The courts continue to play a pivotal role in shaping immigration policy in America.
On Thursday, the U.S. Supreme Court, in an 8-1 decision, ruled that states do not have the authority to challenge the administration’s rules establishing migration deportation priorities.
The case arose from a suit by the states of Texas and Louisiana against the Department of Homeland Security for issuing guidelines that prioritize the deportation of migrants who have committed violent crimes.
The states argue that this policy creates a lax enforcement environment that is causing states to be overwhelmed by migrants, who are exhausting health care, education, and social services.
Homeland Security Secretary Alejandro Mayorkas praised the Supreme Court for handing the Biden administration a win.
“We applaud the Supreme Court’s ruling. DHS looks forward to reinstituting these Guidelines, which had been effectively applied by U.S. Immigration and Customs Enforcement (ICE) officers to focus limited resources and enforcement actions on those who pose a threat to our national security, public safety, and border security. The Guidelines enable DHS to most effectively accomplish its law enforcement mission with the authorities and resources provided by Congress,” Mayorkas said.
Justice Brett Kavanaugh wrote the court’s majority opinion, which was joined by Chief Justice John Roberts and the court’s three liberal justices.
“If the Court green-lighted this suit, we could anticipate complaints in future years about alleged Executive Branch under-enforcement of any similarly worded laws—whether they be drug laws, gun laws, obstruction of justice laws, or the like,” Kavanaugh wrote, going on to argue that while the states wanted to oblige the federal government to make more arrests, the Supreme Court had “long held ‘that a citizen lacks standing to contest the policies of the prosecuting authority when he himself is neither prosecuted nor threatened with prosecution.’”
The lower courts had sided with Louisiana and Texas, acknowledging that they had suffered undue costs because of the federal government’s enforcement priorities.
Justice Samuel Alito authored the dissenting opinion, writing:
The District Court’s factual findings, which must be accepted unless clearly erroneous, quantified the cost of criminal supervision of aliens who should have been held in DHS custody and also identified other burdens that Texas had borne and would continue to bear going forward.
These findings sufficed to establish a concrete injury that was specific to Texas.
Meanwhile, justices Neil Gorsuch, Clarence Thomas, and Amy Coney-Barrett issued concurring opinions, one authored by Gorsuch in which he was joined by Thomas and Barrett, and another authored by Barrett in which she was joined by Gorsuch.

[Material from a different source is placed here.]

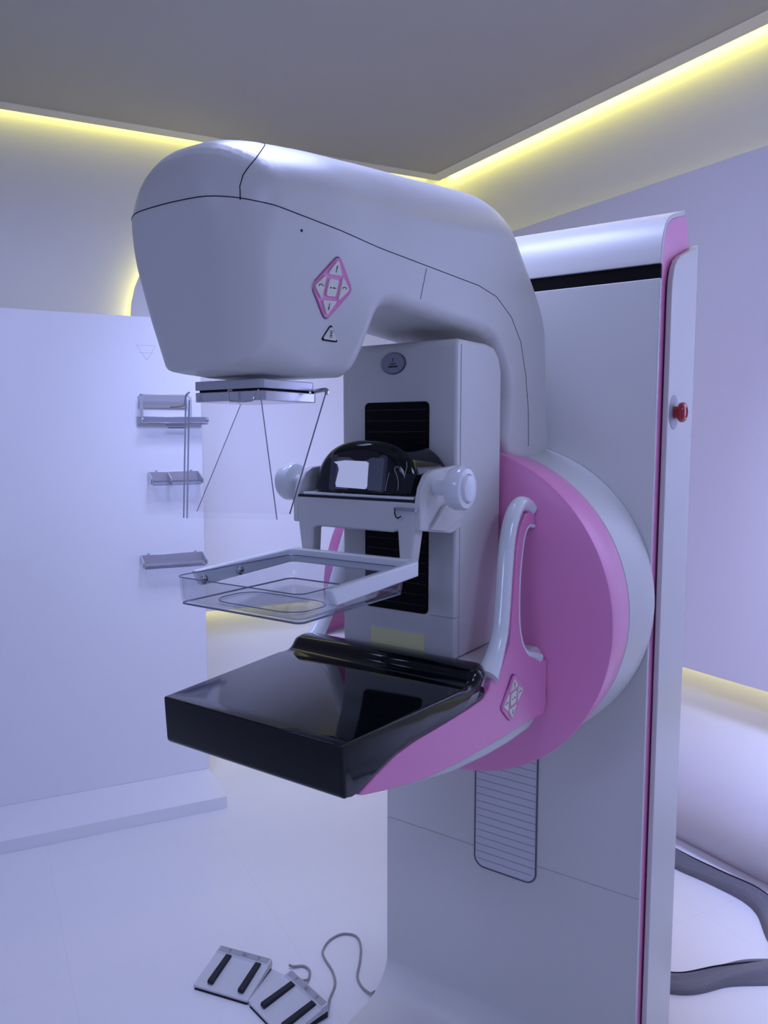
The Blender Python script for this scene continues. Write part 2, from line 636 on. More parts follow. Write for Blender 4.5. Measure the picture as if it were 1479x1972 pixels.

In both these concurring opinions, while the justices obviously agreed with the majority decision, they took issue with the majority’s legal reasoning as articulated by Kavanaugh.
Gorsuch wrote that the states successfully proved that the administration’s policies burdened them with increased costs, but said the remedy prescribed by the lower courts would not be a viable solution.
He argued that Texas and Louisiana face a redressability problem, meaning that even a favorable ruling would not remedy the injuries incurred by them from the federal government.
On Friday, the Supreme Court issued another ruling involving migration, this one giving a victory to immigration hawks. In a 7-2 decision, the court sided with the Justice Department against a lower court that had held that it was unconstitutional for it to be a crime to encourage illegal immigration.
The lower court had ruled that the law violates the First Amendment right to free speech. But in the majority opinion, Barrett clarified that the law does not ban speech, but the actual facilitation of illegal migration.
“Properly interpreted, this provision forbids only the intentional solicitation or facilitation of certain unlawful acts,” Barrett wrote.
The two dissenters were liberal justices Ketanji Brown Jackson and Sonia Sotomayor. Jackson authored the dissenting opinion.
The case involved one Helaman Hansen, who was convicted for a scheme in which he falsely promised approximately 471 noncitizens American citizenship through adult adoption. Through this scheme, Hansen raked in $1.8 million.
Hansen appealed by arguing the crime was constitutionally too broad, overriding protected speech. As The Hill notes, “in free speech cases, such as Hansen’s, defendants have the ability to challenge laws on their face, even if their own speech at issue was unprotected, out of concern that others’ speech may still be unconstitutionally chilled.”
The case was the second time the high court looked at the issue of encouraging illegal migration.
In the dissenting opinion, Justice Jackson wrote that “by acquiescing to the Government’s newly minted pitch to narrow this statute in order to save it, the majority undermines the goal of the overbreadth doctrine, which aims to keep overly broad statutes off the books in order to avoid chilling constitutionally protected speech.”
Justice Thomas, however, wrote that he opposes the overbreadth doctrine and would like to see the court reconsider it in “an appropriate case,” arguing that “this case demonstrates just how far courts have drifted from their original station of adjudicating the rights of the parties before them in accordance with law.”